Metal tubes were among the trickiest to use in our tests – many come with a large opening which is great if you've got a big job to do, but you may find that the glue oozes out too fast if you only need a small amount. This can make using a tube of glue a messy job.

If you've got a very fiddly or delicate job to do, look out for a bottle with a long nozzle and a small opening as this will help you apply superglue in hard-to-reach areas.

Quite a few of the plastic bottles we tested had squeezy sides and this allows you to control the amount of glue dispensed. Others have a small brush – like a nail varnish bottle - which can also make reaching into nooks and crannies easier.

Superglue pens generally have small, shorter nozzles and squeezy sides and work in a similar way to a Tipp-ex correction pen. The pens we tested impressed our experts and didn't create a mess.

It's worth remembering that superglues aren't suitable for use on objects that come into contact with water, so shouldn't be used to mend a vase or jug, for example.

Cheap superglues

You can pay anything from £1 to more than £5 for an everyday superglue, but our tests show that it isn't performance that you're paying for – it's convenience.

The cheapest superglues come in basic metal tubes, whereas the most expensive products we tested come in bottles and pens that are easier to control and give more precision when applying superglue.

If you're using superglue for mending delicate items then you may want to spend a little more to avoid turning it into a very messy job.

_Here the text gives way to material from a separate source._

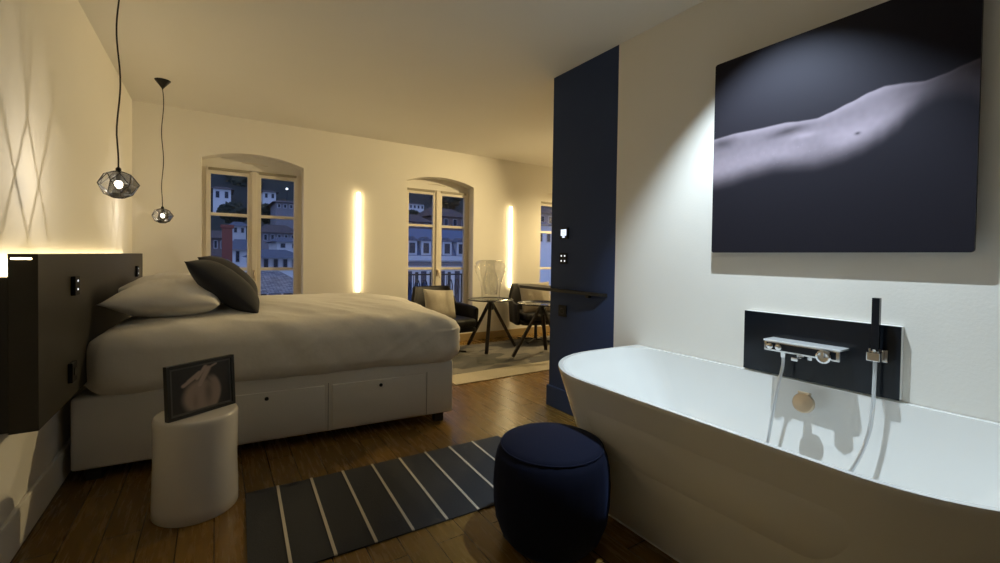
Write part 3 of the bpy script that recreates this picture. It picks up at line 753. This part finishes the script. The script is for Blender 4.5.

However if you've got a big job with a large surface area to glue, then a cheaper brand, in a less elaborate container, is probably sufficient – choose one of our Best Buy superglues to make sure it doesn't dry up in the container.

Slow-drying superglues

Our tests showed big differences in drying times – some of our Best Buy superglues were slow to dry. If you're using a very slow-drying glue it's best to leave objects overnight to ensure that the glue has completely set.

However, if spilt, slow-drying glues are generally easier to wipe up, as a fast-drying glue would have already started to set. Plus, glues that are slower-setting give you a little leeway when positioning objects together, as you have some time to make adjustments before the glues sets fast.